DOUGLAS: And didn’t you have conversations after you left with Mr. Simpson, perhaps using Mr. Simpson’s influence to kick off your acting career?

SHIPP: Can I answer this fully?

DOUGLAS: Can you answer it yes or no?

SHIPP: No.

DOUGLAS: OK. At about the time that you left the police department, Mr. Simpson was the producer of a TV series, wasn’t he?

SHIPP: When I left the police department?

DOUGLAS: Correct.

SHIPP: I’m not sure if it was canceled by then or not.

DOUGLAS: `First and 10′ was the series, was it not?

SHIPP: Yeah, he did have a series.

DOUGLAS: And, in fact, Mr. Simpson was able to get you small roles in that series, wasn’t he?

SHIPP: One role.

DOUGLAS: And you had wanted to try to obtain more and larger roles, didn’t you?

SHIPP: That’s not true.

DOUGLAS: OK. Isn’t it true, sir, that when your acting career floundered, you re-applied to work again with the police department, even though you had been so burned out, as you say?

SHIPP: I did, OK, what

happened was, when things _ I started a security business. Things didn’t work out. OK? Things didn’t work out.

DOUGLAS: Answer this: Is it true, even though you were so burned out with the police department, that you re-applied?

SHIPP: Yes, I did re-apply.

DOUGLAS: When was that?

SHIPP: Probably about a year afterwards.

DOUGLAS: Are you sure it was that long?

SHIPP: I can’t remember. You have the dates.

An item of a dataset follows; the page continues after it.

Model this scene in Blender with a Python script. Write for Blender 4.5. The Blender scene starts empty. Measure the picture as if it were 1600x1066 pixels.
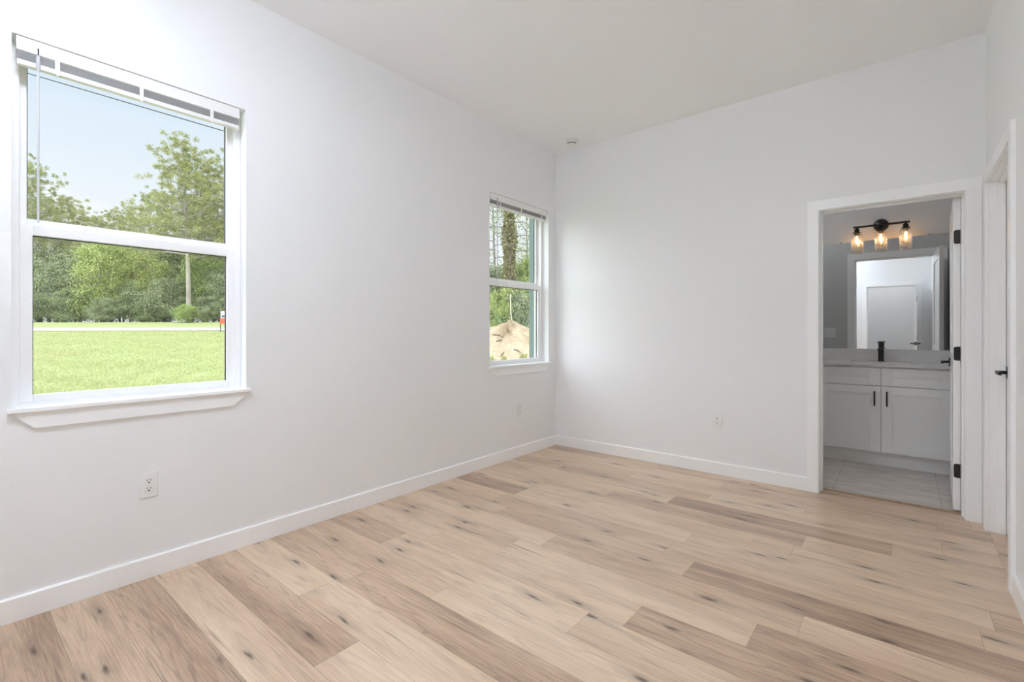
import bpy, bmesh, math, random
import numpy as np
from mathutils import Vector, Matrix

S = bpy.context.scene
COL = S.collection
PI = math.pi

# ------------------------------------------------------------------ camera
CAM = Vector((2.788, -4.084, 1.18))
YAW = math.radians(39.57)
FPX = 743.9                       # focal length in pixels of the 1600 px frame
HOR = 516.2                       # image row of the horizon
cam_d = bpy.data.cameras.new('camera')
cam_d.sensor_width = 36.0
cam_d.lens = FPX / 1600.0 * 36.0
cam_d.shift_y = -(533.0 - HOR) / 1600.0
cam_d.clip_start = 0.02
cam_d.clip_end = 500
cam = bpy.data.objects.new('camera', cam_d)
COL.objects.link(cam)
cam.location = CAM
cam.rotation_euler = (PI / 2, 0, YAW)
S.camera = cam
FW = Vector((-math.sin(YAW), math.cos(YAW), 0))
RT = Vector((math.cos(YAW), math.sin(YAW), 0))

# ------------------------------------------------------------------ exposure
S.view_settings.view_transform = 'Standard'
S.view_settings.look = 'None'
S.view_settings.exposure = 0.0
S.view_settings.gamma = 1.0
S.view_settings.use_curve_mapping = False
S.cycles.use_denoising = True
S.cycles.max_bounces = 16
S.cycles.diffuse_bounces = 12
S.cycles.glossy_bounces = 6
S.cycles.transparent_max_bounces = 24
S.cycles.caustics_reflective = False
S.cycles.caustics_refractive = False
S.cycles.sample_clamp_indirect = 0.0

SUN_POWER = 4.0
SKY_POWER = 1.05
GLOW_POWER = 4.5
CEIL_FILL = 44.5                  # emission of the added, unseen bedroom fill lamp
HALL_FILL = 27.0  # emission of the added lamp that lights the hall
BATH_FILL = 20.0  # emission of the added lamp that brightens the bathroom
BULB = 0.38                        # watts in each vanity bulb

# ------------------------------------------------------------------ sky
wd = bpy.data.worlds.new('sky')
S.world = wd
wd.use_nodes = True
nt = wd.node_tree
nt.nodes.clear()
def wn(t, **k):
    n = nt.nodes.new(t)
    for a, b in k.items():
        setattr(n, a, b)
    return n
tc = wn('ShaderNodeTexCoord')
mp = wn('ShaderNodeMapping')
mp.inputs['Scale'].default_value = (1.0, 1.0, 2.3)
mp.inputs['Location'].default_value = (0.35, 0.2, 0.13)
nz = wn('ShaderNodeTexNoise')
nz.inputs['Scale'].default_value = 2.6
nz.inputs['Detail'].default_value = 7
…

DOUGLAS: Sure I do. Wasn’t it more like four months?

SHIPP: No, it wasn’t four months that I recall.

DOUGLAS: And isn’t it true that even though you wanted to be again a member of the police department, they didn’t accept you? Correct?

SHIPP: This is true.

DOUGLAS: And isn’t it true that they didn’t accept you because of a substance abuse problem that you had?

SHIPP: No, not at all. It’s not true.

DOUGLAS: Why were you told that you weren’t accepted?

SHIPP: Because when I _ during my _ during the time when I had the alcohol problem, I took stress leave and I was told by the city attorney’s office that it would be _ I’d be a very high risk to come back to the LAPD.

DOUGLAS: So they thought you’d be unfit as an officer?

SHIPP: Because of _ yeah, for the stress.